Derivado de lo aquí dicho, quizá se pueda afirmar o suponer, con alguna posibilidad de certeza, que los casos empíricos que logren conjuntar e integrar de mejor manera un sistema de creencias como sistema cerrado y constituyente de un nosotros conformarían los casos más "duros", paradigmáticos y, en la presente coyuntura de fanatismo, más peligrosos. Pienso en el caso relatado por Bruno Bettelheim (1973) sobre la conducta observada por diferentes grupos sociales presos en un campo de concentración durante la Segunda Guerra Mundial; él advierte un comportamiento muy parecido entre testigos de Jehová y los presos políticos de izquierda en cuanto a que ambos mostraron una gran integridad, fortaleza y cohesión de grupo frente a sus captores, a pesar de sus diferencias ideológicas. El autor ubica la semejanza entre ellos en las características del sistema de creencias cerrado que permite a los presos de ambos grupos explicar su infortunio como consecuencia previsible de su "misión", de su "entrega" y militancia en condiciones de extrema peligrosidad.

También se ha hablado de la necesidad de distinguir campos, pero cuidando que la distinción no conduzca a la separación de las dos disciplinas.

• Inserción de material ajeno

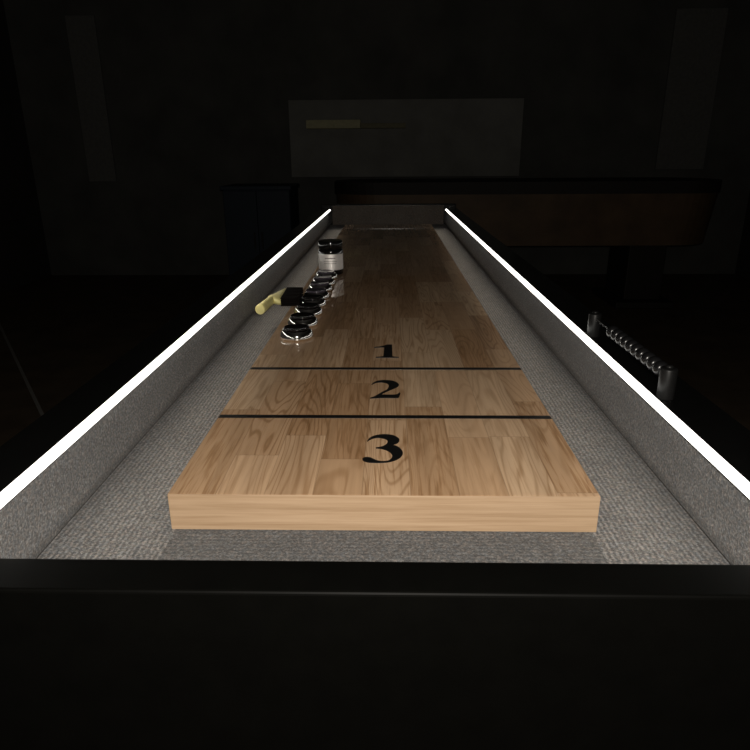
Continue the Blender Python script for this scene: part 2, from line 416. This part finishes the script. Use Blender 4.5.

Quizá así podamos evitar generalizaciones fáciles, de tipo psicologista o culturalista y, por el contrario, podamos obligar al psicoanálisis a poner a prueba la universalidad de su método y premisas y a la antropología a poner límites a la plasticidad humana y cultural.

Para terminar quiero mencionar los enormes desafíos que tienen la antropología y el psicoanálisis en los próximos años, y que van mucho más allá de cuestiones teóricas o académicas; me refiero a tareas y desafíos de orden moral y político. Me explico. Si bien se ha insistido en este ensayo sobre la naturaleza refractaria de las creencias y la dimensión imaginaria de las identidades, así como la relación problemática que guardan con "la realidad", y siendo justamente estos atributos los que les confieren su fuerza, son también, paradójicamente, los que nos permiten cuestionarlas, ponerlas en tela de juicio, desenmascarar su carácter artificioso, arbitrario –de ambas: creencias e identidades-, con la esperanza al menos de permitirnos, autorizarnos a, pensar la posibilidad, repito, la posibilidad de que otra vida y otro mundo, son posibles.